Changing your whole entire body is not something a person can do in one afternoon by making a little simple effort. Holding someone to a body standard that is out of their immediate reach is unfair, and it’s just obnoxious and gross.
Nobody should have to feel like they are not acceptable within the walls of their own home and the confines of their romantic relationship. That’s not love.
It goes without saying that everyone is free to embrace change in their own body, however that looks. That might mean intentional weight loss. Maybe it means allowing for some weight gain. Changing your mindset to shed the feeling that thin bodies are the only ideal bodies is important.
But your partner’s body doesn’t belong to you.

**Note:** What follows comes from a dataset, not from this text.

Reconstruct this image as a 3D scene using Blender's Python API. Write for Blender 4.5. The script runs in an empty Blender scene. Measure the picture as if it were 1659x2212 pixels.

It belongs to them. Solely. Your job is to love them and support them in whatever body they have — not police their body and pressure them to defend themselves or change it for you.
There is more to life than pursuing thinness until you die. If you can’t let your partner exist freely in the body they have, you’re not being a good partner. You have a shitload of personal growth work to do. Be better. They deserve it, and you do, too.